## DATA PROVIDED
--- START ---
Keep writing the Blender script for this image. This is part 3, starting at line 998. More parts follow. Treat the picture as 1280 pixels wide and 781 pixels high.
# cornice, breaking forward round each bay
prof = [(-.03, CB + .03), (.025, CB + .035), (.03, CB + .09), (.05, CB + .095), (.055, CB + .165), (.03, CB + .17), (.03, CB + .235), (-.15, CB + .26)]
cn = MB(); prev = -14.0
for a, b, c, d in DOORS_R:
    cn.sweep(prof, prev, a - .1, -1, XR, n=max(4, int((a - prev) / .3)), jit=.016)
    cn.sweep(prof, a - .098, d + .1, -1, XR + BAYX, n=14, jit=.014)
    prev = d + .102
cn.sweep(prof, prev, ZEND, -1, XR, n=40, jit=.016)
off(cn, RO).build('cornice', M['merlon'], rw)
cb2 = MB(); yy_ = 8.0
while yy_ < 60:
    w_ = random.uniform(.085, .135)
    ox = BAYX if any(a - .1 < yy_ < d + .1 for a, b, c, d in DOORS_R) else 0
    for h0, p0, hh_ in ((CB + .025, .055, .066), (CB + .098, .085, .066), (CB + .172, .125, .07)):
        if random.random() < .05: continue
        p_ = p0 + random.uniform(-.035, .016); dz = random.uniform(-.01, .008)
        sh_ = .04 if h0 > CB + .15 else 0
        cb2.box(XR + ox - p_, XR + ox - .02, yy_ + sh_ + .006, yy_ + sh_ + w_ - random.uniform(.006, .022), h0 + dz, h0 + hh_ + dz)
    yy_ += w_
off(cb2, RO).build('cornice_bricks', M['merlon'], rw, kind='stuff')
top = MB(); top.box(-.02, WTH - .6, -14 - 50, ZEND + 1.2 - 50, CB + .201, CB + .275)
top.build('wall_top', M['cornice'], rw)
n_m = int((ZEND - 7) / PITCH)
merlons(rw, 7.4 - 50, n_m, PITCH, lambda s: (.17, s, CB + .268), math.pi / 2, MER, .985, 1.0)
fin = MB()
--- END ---
## EXERCISE
All of the data shown above must be copied exactly.

## CORRECT RESULT
Keep writing the Blender script for this image. This is part 3, starting at line 998. More parts follow. Treat the picture as 1280 pixels wide and 781 pixels high.
# cornice, breaking forward round each bay
prof = [(-.03, CB + .03), (.025, CB + .035), (.03, CB + .09), (.05, CB + .095), (.055, CB + .165), (.03, CB + .17), (.03, CB + .235), (-.15, CB + .26)]
cn = MB(); prev = -14.0
for a, b, c, d in DOORS_R:
    cn.sweep(prof, prev, a - .1, -1, XR, n=max(4, int((a - prev) / .3)), jit=.016)
    cn.sweep(prof, a - .098, d + .1, -1, XR + BAYX, n=14, jit=.014)
    prev = d + .102
cn.sweep(prof, prev, ZEND, -1, XR, n=40, jit=.016)
off(cn, RO).build('cornice', M['merlon'], rw)
cb2 = MB(); yy_ = 8.0
while yy_ < 60:
    w_ = random.uniform(.085, .135)
    ox = BAYX if any(a - .1 < yy_ < d + .1 for a, b, c, d in DOORS_R) else 0
    for h0, p0, hh_ in ((CB + .025, .055, .066), (CB + .098, .085, .066), (CB + .172, .125, .07)):
        if random.random() < .05: continue
        p_ = p0 + random.uniform(-.035, .016); dz = random.uniform(-.01, .008)
        sh_ = .04 if h0 > CB + .15 else 0
        cb2.box(XR + ox - p_, XR + ox - .02, yy_ + sh_ + .006, yy_ + sh_ + w_ - random.uniform(.006, .022), h0 + dz, h0 + hh_ + dz)
    yy_ += w_
off(cb2, RO).build('cornice_bricks', M['merlon'], rw, kind='stuff')
top = MB(); top.box(-.02, WTH - .6, -14 - 50, ZEND + 1.2 - 50, CB + .201, CB + .275)
top.build('wall_top', M['cornice'], rw)
n_m = int((ZEND - 7) / PITCH)
merlons(rw, 7.4 - 50, n_m, PITCH, lambda s: (.17, s, CB + .268), math.pi / 2, MER, .985, 1.0)
fin = MB()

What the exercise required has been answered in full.